Monday, April 9, 2012

The Relics of Blogs Past

 (After a series of computer related mishaps, including crashes, improper shutdowns, Google refusing to let me sign out of my hawkmail account, refusing to recognize my non-hawkmail account, and very possibly a temporary deletion of said account. This eventful journey finally culminated in several choruses of profanity, head-banging-on-desk stomp numbers, and a now working Google account from which I submit this Blog Post):

            Going back and rereading my own blogs makes the old blog seem like a foreign language, a different person in a different time and tongue carving out ideas that seem to have once mirrored my own. The mind alters; new ideas and interpretations come and merge, meld, or even erase old conceptions. What is worse, I look back at the blogs and see a theme I hadn’t meant to express, and wish beyond all reason that I could go back and rewrite what I had said. For example, my first two blogs, when read from a new time and different perspective, can easily be read as “In Defense of Shakespeare” posts. I argue that Taming of the Shrew is not anti-feminist, and The Merchant of Venice is not anti-Semitic. This was not, of course, my intent, but now I hear myself as a childish Shakespeare nerd, shaking my head in defiance when someone insults my bard.
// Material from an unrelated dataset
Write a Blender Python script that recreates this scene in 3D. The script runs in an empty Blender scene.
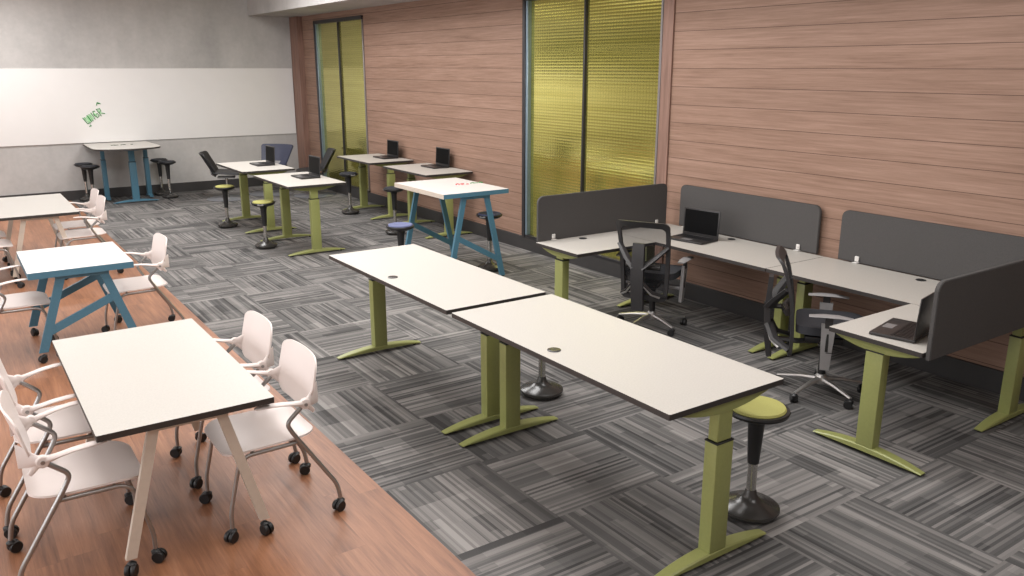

            Something else I notice while rereading the relics of blogs past was that I tend to focus on specific characters; first Kate and Petruchio, then Shylock, and then Richard II. I suppose I am influenced by my theatrical background, specifically that of an actor, and imagine the different ways these characters could be interpreted and my writing draws from those ethereal imaginings. I know that, especially in the first two blogs, my work is heavily based on the idea of interpretation. Each company and cast imagines the text differently, and that is what changes Shylock from a cold-heart villain to an oppressed and bullied man of revenge, and what changes a mean, cold, brutish Petruchio (like John Cleese), into a playful, acrobatic clown with a massive codpiece (you remember the clip).
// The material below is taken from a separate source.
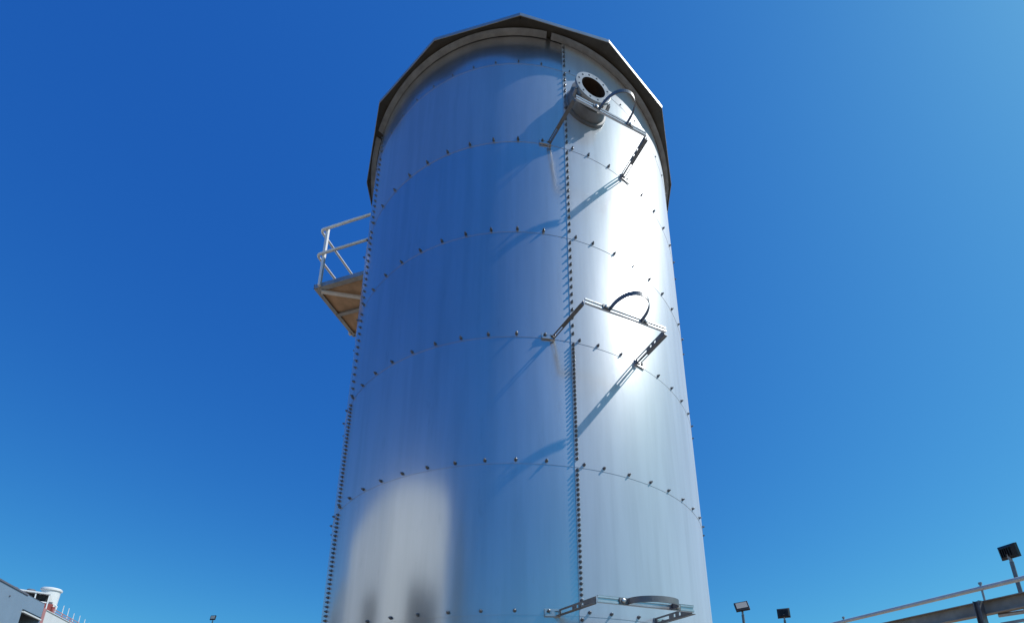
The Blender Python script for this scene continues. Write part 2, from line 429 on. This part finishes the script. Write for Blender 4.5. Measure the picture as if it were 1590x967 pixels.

            My blog on Richard II is the most different from the three piece cannon of my blogs. Instead of focusing on interpretation of a character, I focus on the words of a specific speech of Richard. I approached the text as something closer to a poetry explication rather than an actor’s analysis. Despite remaining closer to the text, my “King of Discontent” blog does not completely separate from the performance field because I still talk of Richard as a character, his words defending, describing, and justifying his own actions, or condemning those of others. I cannot account for the shift to a more textual analysis other than that at the same time I wrote that, I was also working on a poetry explication for another class. It is interesting how one paper can influence another work.
            What I value the most in blogging is the freedom to write about anything I want to write about. Although I am an English major as well, much of my interest in Shakespeare comes from a theatrical background rather than a literature one, and having the ability to approach a text and write about it from a theatrical angle is not only quite satisfying, it links my two majors together in a way that many other classes would not and even cannot allow.